══ Collected material

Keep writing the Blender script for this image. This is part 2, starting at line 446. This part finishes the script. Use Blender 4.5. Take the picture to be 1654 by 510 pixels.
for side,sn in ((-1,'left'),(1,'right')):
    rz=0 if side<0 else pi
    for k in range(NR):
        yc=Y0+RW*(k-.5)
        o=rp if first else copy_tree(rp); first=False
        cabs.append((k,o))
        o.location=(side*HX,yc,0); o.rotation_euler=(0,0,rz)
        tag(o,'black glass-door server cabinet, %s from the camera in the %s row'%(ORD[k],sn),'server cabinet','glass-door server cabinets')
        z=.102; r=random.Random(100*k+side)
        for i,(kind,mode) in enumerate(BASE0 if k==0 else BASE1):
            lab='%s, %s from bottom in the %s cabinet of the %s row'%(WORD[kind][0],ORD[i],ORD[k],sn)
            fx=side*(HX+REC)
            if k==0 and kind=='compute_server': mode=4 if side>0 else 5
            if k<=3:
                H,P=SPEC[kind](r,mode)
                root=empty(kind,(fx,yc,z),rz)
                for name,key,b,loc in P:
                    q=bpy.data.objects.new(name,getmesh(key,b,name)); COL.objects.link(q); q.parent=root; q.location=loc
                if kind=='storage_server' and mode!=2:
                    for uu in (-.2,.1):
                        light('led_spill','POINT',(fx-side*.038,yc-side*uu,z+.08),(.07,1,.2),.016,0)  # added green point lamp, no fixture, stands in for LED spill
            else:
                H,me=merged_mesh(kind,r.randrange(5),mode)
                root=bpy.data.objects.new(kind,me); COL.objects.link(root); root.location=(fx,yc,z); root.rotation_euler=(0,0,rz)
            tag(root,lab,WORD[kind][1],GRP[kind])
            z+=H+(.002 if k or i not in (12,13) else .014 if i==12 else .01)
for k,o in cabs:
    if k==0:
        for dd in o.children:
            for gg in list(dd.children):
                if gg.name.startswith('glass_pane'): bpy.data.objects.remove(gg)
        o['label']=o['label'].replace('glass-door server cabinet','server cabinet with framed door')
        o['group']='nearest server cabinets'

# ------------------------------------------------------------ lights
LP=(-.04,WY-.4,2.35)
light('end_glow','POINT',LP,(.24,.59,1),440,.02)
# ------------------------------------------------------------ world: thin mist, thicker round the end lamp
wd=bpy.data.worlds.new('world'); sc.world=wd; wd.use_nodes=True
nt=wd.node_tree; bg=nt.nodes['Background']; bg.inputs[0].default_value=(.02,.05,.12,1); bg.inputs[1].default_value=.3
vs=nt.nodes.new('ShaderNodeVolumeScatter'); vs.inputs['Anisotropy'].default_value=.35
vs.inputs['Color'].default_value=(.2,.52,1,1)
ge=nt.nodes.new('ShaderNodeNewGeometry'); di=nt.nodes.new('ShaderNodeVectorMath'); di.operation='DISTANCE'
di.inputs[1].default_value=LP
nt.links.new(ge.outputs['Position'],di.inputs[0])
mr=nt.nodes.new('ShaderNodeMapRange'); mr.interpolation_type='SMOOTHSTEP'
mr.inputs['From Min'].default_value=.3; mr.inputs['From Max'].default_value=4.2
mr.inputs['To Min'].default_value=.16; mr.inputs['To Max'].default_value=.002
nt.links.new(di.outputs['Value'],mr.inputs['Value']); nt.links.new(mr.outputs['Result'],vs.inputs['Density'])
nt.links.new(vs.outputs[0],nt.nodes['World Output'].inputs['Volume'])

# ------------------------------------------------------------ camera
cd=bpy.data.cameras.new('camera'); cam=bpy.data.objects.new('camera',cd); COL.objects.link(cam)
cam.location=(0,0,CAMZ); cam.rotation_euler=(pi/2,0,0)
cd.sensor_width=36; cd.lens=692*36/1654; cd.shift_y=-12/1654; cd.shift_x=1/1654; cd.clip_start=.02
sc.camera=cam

════

* [Job] Print the material verbatim, all of it.

* [Task solution]
Keep writing the Blender script for this image. This is part 2, starting at line 446. This part finishes the script. Use Blender 4.5. Take the picture to be 1654 by 510 pixels.
for side,sn in ((-1,'left'),(1,'right')):
    rz=0 if side<0 else pi
    for k in range(NR):
        yc=Y0+RW*(k-.5)
        o=rp if first else copy_tree(rp); first=False
        cabs.append((k,o))
        o.location=(side*HX,yc,0); o.rotation_euler=(0,0,rz)
        tag(o,'black glass-door server cabinet, %s from the camera in the %s row'%(ORD[k],sn),'server cabinet','glass-door server cabinets')
        z=.102; r=random.Random(100*k+side)
        for i,(kind,mode) in enumerate(BASE0 if k==0 else BASE1):
            lab='%s, %s from bottom in the %s cabinet of the %s row'%(WORD[kind][0],ORD[i],ORD[k],sn)
            fx=side*(HX+REC)
            if k==0 and kind=='compute_server': mode=4 if side>0 else 5
            if k<=3:
                H,P=SPEC[kind](r,mode)
                root=empty(kind,(fx,yc,z),rz)
                for name,key,b,loc in P:
                    q=bpy.data.objects.new(name,getmesh(key,b,name)); COL.objects.link(q); q.parent=root; q.location=loc
                if kind=='storage_server' and mode!=2:
                    for uu in (-.2,.1):
                        light('led_spill','POINT',(fx-side*.038,yc-side*uu,z+.08),(.07,1,.2),.016,0)  # added green point lamp, no fixture, stands in for LED spill
            else:
                H,me=merged_mesh(kind,r.randrange(5),mode)
                root=bpy.data.objects.new(kind,me); COL.objects.link(root); root.location=(fx,yc,z); root.rotation_euler=(0,0,rz)
            tag(root,lab,WORD[kind][1],GRP[kind])
            z+=H+(.002 if k or i not in (12,13) else .014 if i==12 else .01)
for k,o in cabs:
    if k==0:
        for dd in o.children:
            for gg in list(dd.children):
                if gg.name.startswith('glass_pane'): bpy.data.objects.remove(gg)
        o['label']=o['label'].replace('glass-door server cabinet','server cabinet with framed door')
        o['group']='nearest server cabinets'

# ------------------------------------------------------------ lights
LP=(-.04,WY-.4,2.35)
light('end_glow','POINT',LP,(.24,.59,1),440,.02)
# ------------------------------------------------------------ world: thin mist, thicker round the end lamp
wd=bpy.data.worlds.new('world'); sc.world=wd; wd.use_nodes=True
nt=wd.node_tree; bg=nt.nodes['Background']; bg.inputs[0].default_value=(.02,.05,.12,1); bg.inputs[1].default_value=.3
vs=nt.nodes.new('ShaderNodeVolumeScatter'); vs.inputs['Anisotropy'].default_value=.35
vs.inputs['Color'].default_value=(.2,.52,1,1)
ge=nt.nodes.new('ShaderNodeNewGeometry'); di=nt.nodes.new('ShaderNodeVectorMath'); di.operation='DISTANCE'
di.inputs[1].default_value=LP
nt.links.new(ge.outputs['Position'],di.inputs[0])
mr=nt.nodes.new('ShaderNodeMapRange'); mr.interpolation_type='SMOOTHSTEP'
mr.inputs['From Min'].default_value=.3; mr.inputs['From Max'].default_value=4.2
mr.inputs['To Min'].default_value=.16; mr.inputs['To Max'].default_value=.002
nt.links.new(di.outputs['Value'],mr.inputs['Value']); nt.links.new(mr.outputs['Result'],vs.inputs['Density'])
nt.links.new(vs.outputs[0],nt.nodes['World Output'].inputs['Volume'])

# ------------------------------------------------------------ camera
cd=bpy.data.cameras.new('camera'); cam=bpy.data.objects.new('camera',cd); COL.objects.link(cam)
cam.location=(0,0,CAMZ); cam.rotation_euler=(pi/2,0,0)
cd.sensor_width=36; cd.lens=692*36/1654; cd.shift_y=-12/1654; cd.shift_x=1/1654; cd.clip_start=.02
sc.camera=cam